After Mark E had warmed us up (we all needed it as it was a particularly cold night), it was time for Simian Mobile Disco to play to a very packed room, uncomfortably so in fact. The whole evening had been curated by SMD and Wang so there had been acts under both of the railway arches all night. 


SMD confidently take to the stage which is cluttered with equipment, including what looks like an enormous hard drive that Jas Shaw manipulates noises from throughout the entire 1 and a half hour set. All tension that has previously been in the room vanishes within an instant as all eyes are fixated on the maverick electronic duo. 


The pair blend new songs with SMD classics yet the new songs go down just as well as the old ones, 'Put Your Hands Together', 'Cerulean' and 'Seraphim' being particular favourites, the latter of which is actually one the songs played in the climax of the set and one of my favourite moments of the whole evening. Perhaps it's the catchy house inspired vocal repetition of  "Why can't you be, where I want you to be?" or the driving handclaps or the bending electronic riff; maybe all three?  The audience are clearly already familiar with Unpatterns which was released earlier this year - an encouraging sign given it is by far the best Wichita release of this year (and there's been some pretty cracking ones) as well as one of the best albums of this year. It's a shame that electronic music always seems to fall short of Mercury nomination as it could have snatched the prize easily if not.  

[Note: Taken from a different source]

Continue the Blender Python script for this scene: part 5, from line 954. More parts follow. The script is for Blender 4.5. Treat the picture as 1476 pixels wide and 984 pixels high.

One cannot help but be ridiculously impressed by how hard the two producers work to make the sounds they do as well as the severe mixing of genres which takes place within their music. There are influences of all elements of electronic music in their songs in a way that puts TEED to shame. Tonight they proved that they are definitely the true British masters of electronic music. Let's hope they carry on doing it and churn out more material soon! 


Another act with a release that seemed to not really get enough mainstream recognition is Lone with his album Galaxy Garden: a bassy electronic album which still manages to have fragility to it in the same way that Flying Lotus' records are delicate whilst also being very different in style. Lone takes to the stage after SMD and performs a stunning set (helped by the very great sound quality in the venue as opposed to the last place I saw him in) which showcases his skillful technique of interweaving powerful synth loops and samples with a club friendly amount of bass. All in all SMD / Wang managed to put on a superb night. Go them!